Note that condition variables require locking by mutexes. This is to guarantee that the thread is awoken atomically and that it will behave correctly in a mutually exclusive section as inter-thread signaling implicitly is.
How about Creating a Signal. Create a handler that creates CreateWork() and signals when the job is done! Just a Suggestion
I am working on a networking program using C++ and I'd like to implement a pthread pool. Whenever, I receive an event from the receive socket, I will put the data into the queue in the thread pool. I am thinking about creating 5 separate threads and will consistently check the queue to see if there is anything incoming data to be done.
This is quite straight forward topic but I am not a expert so I would like to hear anything that might help to implement this.
Please let me know any tutorials or references or problems I should aware.
Use Boost.Asio and have each thread in the pool invoke io_service::run().
Multiple threads may call
io_service::run() to set up a pool of
threads from which completion handlers
may be invoked. This approach may also
be used with io_service::post() to use
a means to perform any computational
tasks across a thread pool.
Note that all threads that have joined
an io_service's pool are considered
equivalent, and the io_service may
distribute work across them in an
arbitrary fashion.
Before I start.
Use boost::threads
If you want to know how to do it with pthread's then you need to use the pthread condition variables. These allow you to suspend threads that are waiting for work without consuming CPU.

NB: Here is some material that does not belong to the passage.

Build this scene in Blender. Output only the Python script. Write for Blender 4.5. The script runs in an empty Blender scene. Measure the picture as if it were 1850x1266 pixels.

When an item of work is added to the queue you signal the condition variable and one pthread will be released from the condition variable thus allowing it to take an item from the queue. When the thread finishes processing the work item it returns back to the condition variable to await the next piece of work.
The main loop for the threads in the loop should look like this;
ThreadWorkLoop() // The function that all the pool threads run.
{
while(poolRunnin)
{
WorkItem = getWorkItem(); // Get an item from the queue. This suspends until an item
WorkItem->run(); // is available then you can run it.
}
}
GetWorkItem()
{
Locker lock(mutex); // RAII: Lock/unlock mutex
while(workQueue.size() == 0)
{
conditionVariable.wait(mutex); // Waiting on a condition variable suspends a thread
} // until the condition variable is signalled.
// Note: the mutex is unlocked while the thread is suspended
return workQueue.popItem();
}
AddItemToQueue(item)
{
Locker lock(mutex);
workQueue.pushItem(item);
conditionVariable.signal(); // Release a thread from the condition variable.
}
Have the receive thread to push the data on the queue and the 5 threads popping it. Protect the queue with a mutex and let them "fight" for the data.
You also want to have a usleep() or pthread_yield() in the worker thread's main loop
You will need a mutex and a conditional variable. Mutex will protect your job queue and when receiving threads add a job to the queue it will signal the condition variable. The worker threads will wait on the condition variable and will wake up when it is signaled.
Boost asio is a good solution.
But if you dont want to use it (or cant use it for whatever reasons) then you'll probably want to use a semaphore based implementation.
You can find a multithreaded queue implementation based on semaphores that I use here:
https://gist.github.com/482342
The reason for using semaphores is that you can avoid having the worker threads continually polling, and instead have them woken up by the OS when there is work to be done.